• _REQUIRED TASK_: Go over the entries below line by line, copying each one that contains the word "Python".

────────────────────────────────────────

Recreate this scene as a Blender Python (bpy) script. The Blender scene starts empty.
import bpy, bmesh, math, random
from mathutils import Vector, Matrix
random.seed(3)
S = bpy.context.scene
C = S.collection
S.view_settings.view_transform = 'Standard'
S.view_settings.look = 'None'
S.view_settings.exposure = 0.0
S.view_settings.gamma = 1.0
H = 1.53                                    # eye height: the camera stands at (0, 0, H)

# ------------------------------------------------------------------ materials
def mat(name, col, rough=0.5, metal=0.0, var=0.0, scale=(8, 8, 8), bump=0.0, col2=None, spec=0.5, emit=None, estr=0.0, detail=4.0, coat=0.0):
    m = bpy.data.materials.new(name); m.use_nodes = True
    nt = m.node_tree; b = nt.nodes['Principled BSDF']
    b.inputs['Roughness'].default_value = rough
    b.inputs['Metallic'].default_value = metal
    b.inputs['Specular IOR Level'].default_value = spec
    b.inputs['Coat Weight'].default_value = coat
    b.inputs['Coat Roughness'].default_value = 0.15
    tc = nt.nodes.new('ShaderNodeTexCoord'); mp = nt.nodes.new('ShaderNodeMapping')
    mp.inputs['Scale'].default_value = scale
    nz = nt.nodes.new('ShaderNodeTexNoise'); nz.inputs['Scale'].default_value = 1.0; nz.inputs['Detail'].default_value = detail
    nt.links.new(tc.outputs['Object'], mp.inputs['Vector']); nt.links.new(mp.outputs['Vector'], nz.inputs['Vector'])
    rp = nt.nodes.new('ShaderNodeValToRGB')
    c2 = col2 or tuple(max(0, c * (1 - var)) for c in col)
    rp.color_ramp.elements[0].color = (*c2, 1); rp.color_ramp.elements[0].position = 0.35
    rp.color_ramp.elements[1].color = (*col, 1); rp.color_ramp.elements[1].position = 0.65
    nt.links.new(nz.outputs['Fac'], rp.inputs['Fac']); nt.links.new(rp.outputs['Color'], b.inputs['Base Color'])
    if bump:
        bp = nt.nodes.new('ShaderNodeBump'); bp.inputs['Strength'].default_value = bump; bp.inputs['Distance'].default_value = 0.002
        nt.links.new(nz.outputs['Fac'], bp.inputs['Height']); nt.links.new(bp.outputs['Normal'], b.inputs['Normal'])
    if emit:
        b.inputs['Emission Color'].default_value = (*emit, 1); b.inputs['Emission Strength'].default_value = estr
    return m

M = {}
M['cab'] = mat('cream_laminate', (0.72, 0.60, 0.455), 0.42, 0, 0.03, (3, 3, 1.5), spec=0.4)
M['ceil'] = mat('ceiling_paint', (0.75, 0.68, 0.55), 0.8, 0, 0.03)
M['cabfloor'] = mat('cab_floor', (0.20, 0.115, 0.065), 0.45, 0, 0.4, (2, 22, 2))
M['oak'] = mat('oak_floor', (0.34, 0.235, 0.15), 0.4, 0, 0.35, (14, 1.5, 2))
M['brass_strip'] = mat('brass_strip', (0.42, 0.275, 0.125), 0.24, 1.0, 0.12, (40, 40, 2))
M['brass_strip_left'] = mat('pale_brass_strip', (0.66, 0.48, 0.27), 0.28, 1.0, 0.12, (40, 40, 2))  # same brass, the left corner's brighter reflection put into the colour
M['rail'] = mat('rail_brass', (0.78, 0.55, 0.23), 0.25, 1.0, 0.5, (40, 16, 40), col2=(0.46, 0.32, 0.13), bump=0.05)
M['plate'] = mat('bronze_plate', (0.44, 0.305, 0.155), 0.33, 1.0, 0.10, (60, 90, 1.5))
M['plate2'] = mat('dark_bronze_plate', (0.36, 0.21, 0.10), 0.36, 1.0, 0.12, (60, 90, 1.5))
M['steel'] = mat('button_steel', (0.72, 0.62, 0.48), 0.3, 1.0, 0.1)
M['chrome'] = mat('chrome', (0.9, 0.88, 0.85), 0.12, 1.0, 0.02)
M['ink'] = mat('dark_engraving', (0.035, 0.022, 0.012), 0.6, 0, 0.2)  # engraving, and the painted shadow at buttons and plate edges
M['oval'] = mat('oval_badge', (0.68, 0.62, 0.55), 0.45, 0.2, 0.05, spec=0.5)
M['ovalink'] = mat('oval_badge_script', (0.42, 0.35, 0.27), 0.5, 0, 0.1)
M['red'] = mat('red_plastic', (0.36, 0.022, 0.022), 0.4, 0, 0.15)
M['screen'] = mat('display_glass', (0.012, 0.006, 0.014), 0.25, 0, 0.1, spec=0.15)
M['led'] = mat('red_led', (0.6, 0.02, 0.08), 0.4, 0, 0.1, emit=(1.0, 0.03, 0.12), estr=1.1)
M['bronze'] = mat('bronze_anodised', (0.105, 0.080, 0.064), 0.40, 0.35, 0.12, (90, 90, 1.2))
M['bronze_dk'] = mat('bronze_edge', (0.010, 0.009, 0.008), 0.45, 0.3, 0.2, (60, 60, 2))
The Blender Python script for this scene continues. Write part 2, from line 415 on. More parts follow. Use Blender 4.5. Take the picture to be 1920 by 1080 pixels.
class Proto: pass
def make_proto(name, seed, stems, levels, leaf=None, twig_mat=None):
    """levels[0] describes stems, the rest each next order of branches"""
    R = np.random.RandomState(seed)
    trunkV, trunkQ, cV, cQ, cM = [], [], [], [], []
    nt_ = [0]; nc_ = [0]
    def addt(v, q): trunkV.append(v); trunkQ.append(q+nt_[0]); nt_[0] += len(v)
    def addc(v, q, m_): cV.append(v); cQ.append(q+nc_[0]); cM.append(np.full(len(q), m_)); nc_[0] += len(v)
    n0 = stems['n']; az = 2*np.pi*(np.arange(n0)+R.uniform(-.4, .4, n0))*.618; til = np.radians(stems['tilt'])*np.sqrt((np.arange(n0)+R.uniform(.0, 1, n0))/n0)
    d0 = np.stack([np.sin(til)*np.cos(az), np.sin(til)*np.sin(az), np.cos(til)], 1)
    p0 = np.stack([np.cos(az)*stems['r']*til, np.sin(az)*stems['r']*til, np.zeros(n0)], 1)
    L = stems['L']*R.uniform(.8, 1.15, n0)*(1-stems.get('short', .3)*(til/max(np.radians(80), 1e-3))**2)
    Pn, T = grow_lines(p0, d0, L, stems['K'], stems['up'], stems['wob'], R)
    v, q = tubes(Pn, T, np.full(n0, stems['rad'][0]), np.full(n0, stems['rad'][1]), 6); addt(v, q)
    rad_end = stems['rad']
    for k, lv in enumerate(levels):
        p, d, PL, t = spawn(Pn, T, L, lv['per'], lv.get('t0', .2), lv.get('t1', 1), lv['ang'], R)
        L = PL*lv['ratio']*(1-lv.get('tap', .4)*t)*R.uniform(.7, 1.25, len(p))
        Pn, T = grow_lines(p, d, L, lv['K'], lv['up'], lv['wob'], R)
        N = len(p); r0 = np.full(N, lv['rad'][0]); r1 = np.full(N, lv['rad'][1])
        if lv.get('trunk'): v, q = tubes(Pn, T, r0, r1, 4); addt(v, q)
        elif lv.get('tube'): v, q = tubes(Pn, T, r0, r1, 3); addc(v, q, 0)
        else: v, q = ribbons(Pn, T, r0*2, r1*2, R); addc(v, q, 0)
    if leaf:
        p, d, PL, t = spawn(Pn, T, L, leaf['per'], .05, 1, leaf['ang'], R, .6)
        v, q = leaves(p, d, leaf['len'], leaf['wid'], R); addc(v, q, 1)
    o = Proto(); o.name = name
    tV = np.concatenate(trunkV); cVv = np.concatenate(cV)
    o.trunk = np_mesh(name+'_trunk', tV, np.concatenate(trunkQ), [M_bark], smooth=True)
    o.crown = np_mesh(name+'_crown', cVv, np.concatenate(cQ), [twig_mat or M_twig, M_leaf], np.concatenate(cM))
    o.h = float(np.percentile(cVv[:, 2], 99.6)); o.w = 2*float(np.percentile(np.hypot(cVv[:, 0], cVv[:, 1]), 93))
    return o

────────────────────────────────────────

• _SOLUTION TO THE EXERCISE_:
Recreate this scene as a Blender Python (bpy) script. The Blender scene starts empty.
The Blender Python script for this scene continues. Write part 2, from line 415 on. More parts follow. Use Blender 4.5. Take the picture to be 1920 by 1080 pixels.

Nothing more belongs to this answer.